Remember Dover, Kansas, or both?

That is what I thought till I started talking to ID people at the center of this episode. The issue is that the Discovery Institute, from the beginning, opposed Dover. There is some good evidence for this too. It seems that the school board and the lawyers involved had gone rouge, and had put forward this as a test case even though it was a horrible test case for ID. The lawyer was dreaming of a Scopes redo, but Discovery was running for the hills. Behe was the only one that agreed to do expert testimony, and he did so against the advice of Discovery. So Dover was a mess from the beginning, not the intended plan of Discovery.

However, alongside Dover, concurrently, there was the Kansas Board of Education Hearings. This is the circus that Discovery wanted, and often still put forward as a positive example of their work. Within science, we generally collapse Dover and Kansas into the same event, but they were understood as separate events by Discovery. Dover was the wrong way to do it. Kansas was the right way. They seem to have been making this point through the whole period too.

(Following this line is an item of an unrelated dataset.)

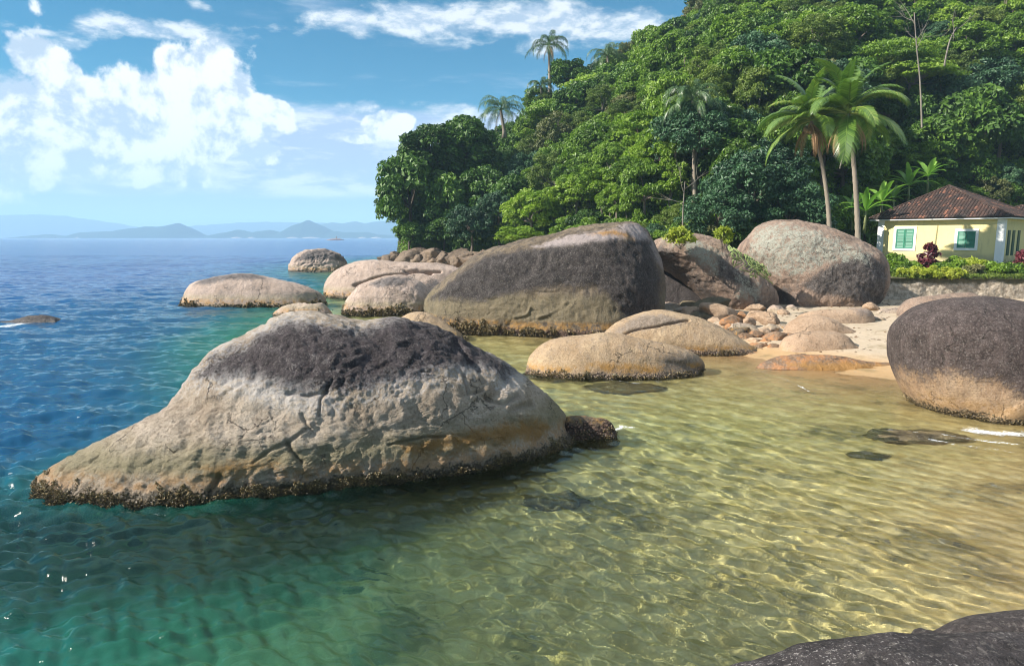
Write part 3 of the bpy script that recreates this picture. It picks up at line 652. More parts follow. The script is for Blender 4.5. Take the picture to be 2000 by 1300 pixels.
    B6 = rock('boulder', [(770, 640), (790, 620), (820, 614), (850, 622), (880, 640), (905, 658), (915, 672)], 26.5, M_tan, 'low brown rock just behind the crest of the long foreground boulder', lean=.6, Tf=1.0, Tb=1.4, p=2.4, zbot=-.8, na=140, nr=50, amp=(.04, .05, .02), seed=16)
    mussels(B6, 800, -.1, .15, .05, mm, 11)
    rock('boulder', [(-8, 632), (20, 630), (48, 624), (75, 618), (105, 618), (122, 624), (126, 631)], 31.5, M_near, 'tiny black rock barely clearing the water at the left edge', lean=.4, Tf=.5, Tb=.6, p=3, zbot=-.6, na=100, nr=30, amp=(.10, .05, .03), seed=17, crag=.06)
    # --- the rock the photographer stands on
    rock('boulder', [(900, 1900), (1150, 1500), (1280, 1370), (1370, 1340), (1450, 1316), (1530, 1302), (1620, 1276), (1700, 1262), (1800, 1254), (1920, 1252), (2050, 1254), (2300, 1268), (2700, 1400), (2900, 1900)], 2.7, M_near,
        'coarse blackish rock filling the bottom right corner in the near foreground', x0=2.2, lean=0, Tf=2.6, Tb=.5, p=3.0, q=2, zbot=-1.0, na=500, nr=200, amp=(.01, .05, .018), seed=18, crag=.05,
        marks={'dark': [[(900, 1190), (2900, 1190), (2900, 2500), (900, 2500)]]})
    rock('boulder', [(1800, 1290), (1860, 1252), (1900, 1230), (1960, 1216), (2050, 1206), (2200, 1206), (2400, 1260), (2500, 1400)], 3.5, M_near, 'smooth grey rock just behind the blackish one at the bottom right', x0=3.6, lean=0, Tf=.5, Tb=.6, p=3.0, q=2, zbot=-1.0, na=200, nr=60, amp=(.01, .03, .01), seed=19)
    # --- beach boulders
    rock('boulder', [(1520, 700), (1526, 672), (1540, 654), (1570, 648), (1615, 647), (1645, 656), (1668, 676), (1700, 692), (1722, 702)], 22.8, M_tan_s, 'smooth sand coloured boulder with a tapering right end, lowest on the beach', lean=.35, skew=.1, Tf=.75, Tb=.9, p=2.6, q=1.8, zbot=-.5, na=200, nr=70, amp=(.03, .04, .01), seed=20)
    rock('boulder', [(1528, 668), (1535, 640), (1552, 622), (1580, 615), (1612, 622), (1640, 638), (1670, 652), (1694, 664), (1700, 671)], 25.2, M_tan_s, 'smooth tan boulder in the middle of the three on the beach', lean=.4, skew=.15, Tf=.8, Tb=1, p=2.4, q=1.8, zbot=-.5, na=180, nr=60, amp=(.03, .04, .01), seed=21)
    rock('boulder', [(1555, 625), (1566, 612), (1600, 606), (1640, 604), (1680, 602), (1698, 610), (1705, 628), (1703, 640)], 27.6, M_tan_s, 'smooth pinkish boulder with a blunt right end, highest of the three on the beach', lean=.3, skew=0, Tf=.8, Tb=.9, p=3, q=2, zbot=-.2, na=160, nr=60, amp=(.03, .04, .01), seed=22,
        marks={'dark': [[(1655, 600), (1700, 600), (1702, 616), (1680, 614)]]})
    rock('rock_ledge', [(1478, 716), (1500, 704), (1540, 698), (1600, 698), (1660, 704), (1720, 714), (1765, 720), (1770, 745)], 20.3, M_rust, 'flat rust orange ledge at the edge of the beach', lean=1.4, skew=-.05, Tf=.35, Tb=.5, p=3, q=2, zbot=-.3, na=180, nr=60, amp=(.03, .05, .02), seed=23, cat='rock ledge',
        marks={'rust': [[(1540, 712), (1620, 708), (1760, 716), (1770, 750), (1600, 740)]]})
    rock('boulder', [(1756, 610), (1764, 592), (1780, 582), (1820, 580), (1860, 575), (1890, 576), (1910, 590), (1930, 610)], 28.5, M_lich, 'flat pale grey boulder below the garden wall, behind the near black one', lean=.4, Tf=1.0, Tb=1.2, p=3, zbot=-.2, na=140, nr=50, amp=(.04, .06, .02), seed=24)
    rock('boulder', [(1708, 618), (1720, 605), (1760, 602), (1790, 610), (1800, 622)], 29.5, M_pink, 'low flat slab half buried in the sand in front of the garden wall', lean=1, Tf=.3, Tb=.4, p=3, zbot=-.1, na=100, nr=30, amp=(.04, .05, .02), seed=25)
    # --- rocks under water
    for i, (px, py, z, sx, sy, sz) in enumerate([(1082, 1003, -.40, .50, .30, .22), (745, 1222, -1.25, .70, .48, .40), (1215, 768, -.22, 1.0, .55, .2), (1790, 858, -.10, .95, .45, .13), (1690, 905, -.24, .36, .2, .10), (540, 1010, -.85, 2.4, 1.1, .5), (280, 1030, -1.0, 1.9, .9, .5), (860, 935, -.5, 1.9, .7, .3), (980, 700, -.9, .9, .9, .5), (1130, 665, -.7, .8, 1.0, .4)]):
        c = onz(px, py, z); n_ = 48
        th, ph = np.meshgrid(np.linspace(0, 2 * math.pi, n_, endpoint=False), np.linspace(0, math.pi, 24))
        D_ = np.stack([np.cos(th) * np.sin(ph), np.sin(th) * np.sin(ph), np.cos(ph)], -1).reshape(-1, 3)
        V = D_ * (1 + .45 * fbm(D_ + i * 5, 1.6, 5, .6))[:, None] * [sx, sy, sz] + c
        lab = ['dark rock lying under clear shallow water in the middle of the cove', 'broad dim rock deep under the green water at the bottom', 'rusty brown rock just under the water in front of the tan barnacled boulder',
               'wide dark rock awash under thin foam, left of the near black boulder', 'brownish rock under shallow water just below the awash one', 'long brown submerged ledge before the middle of the foreground boulder',
               'dim submerged ledge off the left tip of the foreground boulder', 'brown submerged shelf before the right half of the foreground boulder', 'dark rock under the green pool left of the tan barnacled boulder', 'dark rock under the green pool at the foot of the huge boulder'][i]
        o = mk('submerged_rock', V, grid_faces(n_, 24, True), M_wet, attrs={k: np.full(len(V), -2.) for k in ('dark', 'pale', 'lichen', 'rust')})
        tag(o, lab, 'submerged rock'); o.cycles.is_caustics_receiver = True
    # --- loose stones: three shapes, copied
    protos = []
    for k in range(5):
        th, ph = np.meshgrid(np.linspace(0, 2 * math.pi, 56, endpoint=False), np.linspace(0, math.pi, 32))
        D_ = np.stack([np.cos(th) * np.sin(ph), np.sin(th) * np.sin(ph), np.cos(ph)], -1).reshape(-1, 3)
        rg_ = np.random.default_rng(100 + k); rad_ = np.full(len(D_), 1.25)
        for _ in range(11):
            n_ = rg_.normal(size=3); n_ /= np.linalg.norm(n_); dt = D_ @ n_; rad_ = np.where(dt > .05, np.minimum(rad_, rg_.uniform(.72, 1.02) / np.maximum(dt, .05)), rad_)
        rk_ = (.85 if k >= 3 else .62); D_ = D_ * (rk_ * rad_ + (1 - rk_))[:, None]
        V = D_ * (1 + .16 * fbm(D_ + k * 9, 1.2, 4) + .06 * fbm(D_ + k, 5, 3))[:, None] * [1, .8, .7]
        protos.append((V, grid_faces(56, 32, True)))
    att = {k: None for k in ('dark', 'pale', 'lichen', 'rust')}
    r = random.Random(5); mesh_cache = {}
    def stone(px, py, Y, s, mat, k, label, group, name='stone', cat='stone', sq=1.0, rz=None):
        key = (k, mat.name)
        c = ony(px, py, Y)
        if key in mesh_cache:
            o = mesh_cache[key].copy(); COL.objects.link(o)
        else:
            V, F = protos[k]; o = mk(name, V, F, mat, attrs={a: np.full(len(V), -2.) for a in att}); mesh_cache[key] = o
        o.name = name; o.location = c; o.scale = (s, s, s * sq); o.rotation_euler = (r.uniform(-.3, .3), r.uniform(-.3, .3), r.uniform(0, 6.28) if rz is None else rz)
        tag(o, label, cat, group); return o
    G = 'loose stones on the beach below the lichen boulder'
    L = 'one of the loose brownish stones heaped on the beach below the lichen boulder'
    for px, py, Y, s, mt, k in [(1378, 610, 29.5, .45, M_tan_s, 0), (1405, 612, 28.5, .62, M_tan_s, 1), (1428, 632, 27, .42, M_rust, 2), (1350, 612, 30, .5, M_tan_s, 3), (1335, 606, 31, .4, M_pink, 4), (1460, 630, 27, .28, M_tan_s, 1), (1477, 618, 28.5, .38, M_tan_s, 0), (1502, 624, 27.5, .5, M_tan_s, 2),
        (1505, 642, 26, .34, M_pink, 3), (1530, 640, 26.5, .28, M_pink, 4), (1512, 662, 24.5, .40, M_rust, 0), (1480, 655, 25, .3, M_rust, 1), (1495, 672, 24, .34, M_rust, 2), (1455, 648, 25.5, .45, M_pink, 3), (1440, 645, 26, .38, M_rust, 4), (1478, 682, 23.5, .36, M_rust, 0), (1508, 684, 23.2, .34, M_rust, 2),
        (1468, 668, 24.3, .3, M_tan_s, 3), (1450, 660, 25, .33, M_rust, 1), (1725, 656, 25.5, .22, M_tan_s, 0), (1738, 642, 26.5, .25, M_tan_s, 1), (1420, 620, 28.5, .4, M_rust, 4), (1395, 628, 27.6, .3, M_tan_s, 2), (1445, 618, 29, .3, M_rust, 3), (1538, 660, 24.6, .26, M_rust, 1), (1526, 690, 23, .22, M_rust, 4), (1492, 650, 25.4, .3, M_tan_s, 0), (1465, 642, 26.3, .26, M_rust, 2), (1310, 605, 33, .5, M_pink, 1), (1700, 600, 31, .3, M_tan_s, 2), (1690, 640, 27, .15, M_tan_s, 3), (1390, 600, 31, .62, M_big, 3), (1372, 622, 28.6, .5, M_big, 4), (1442, 655, 25.4, .55, M_big, 3), (1415, 640, 27, .42, M_pink, 4), (1355, 600, 32.5, .6, M_big, 4), (1515, 606, 31, .4, M_pink, 3), (1475, 604, 31.5, .45, M_tan_s, 4), (1530, 612, 30, .3, M_tan_s, 0), (1470, 694, 22.6, .24, M_rust, 3), (1498, 698, 22.4, .26, M_rust, 4), (1545, 605, 32, .35, M_pink, 2), (1712, 625, 28, .3, M_pink, 3)]:
        stone(px, py, Y, s * r.uniform(.95, 1.35), mt, k, L, G, sq=.8)
    G = 'broken rocks along the foot of the headland'; L = 'one of the jagged brown rocks heaped along the waterline under the leftmost dark tree'
    for i in range(64):
        px = 742 + 228 * (i / 63) + r.uniform(-6, 6); Y = np.interp(px, [740, 800, 970], [82, 79, 66]) + r.uniform(-1.5, 2.5)
        top = np.interp(px, [740, 760, 780, 830, 900, 960], [512, 500, 494, 488, 496, 498])
        py = r.uniform(top + 4, 522); s = r.uniform(.5, 1.15) * Y / 75
        o = stone(px, py, Y, s, M_shore, 3 + r.randrange(2), L, G, 'shore_rock', 'rock', 1.0)
        if py > 512 or Y < 0: pass
    for (px, py, Y, s) in [(800, 510, 79, 2.3), (768, 514, 81, 2.0), (845, 508, 77, 2.4), (890, 512, 73, 2.2), (930, 514, 70, 2.0), (960, 516, 68, 1.8)]:
        stone(px, py, Y, s, M_shore, 3 + r.randrange(2), L, G, 'shore_rock', 'rock', .8)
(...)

That is why they often say it is unfair to be linked to Dover. In their view, Discovery did not want the disaster than happened for them: ID being ruled to be creationism. They saw it coming but could not get control of the situation. The Kansas Hearings were a public circus too, even more of one in many ways, but did not carry that same risk. Also they controlled the exchange, not the court system.

In my view Kansas is just as bad spectacle as Dover. There is no reason to dispute what seems to be part of the public record. Discovery opposed Dover, but stage crafted Kansas. Sociologically they were linked, but they were still separate events. If you do things like Kansas, you should expect things like to Dover to take place too.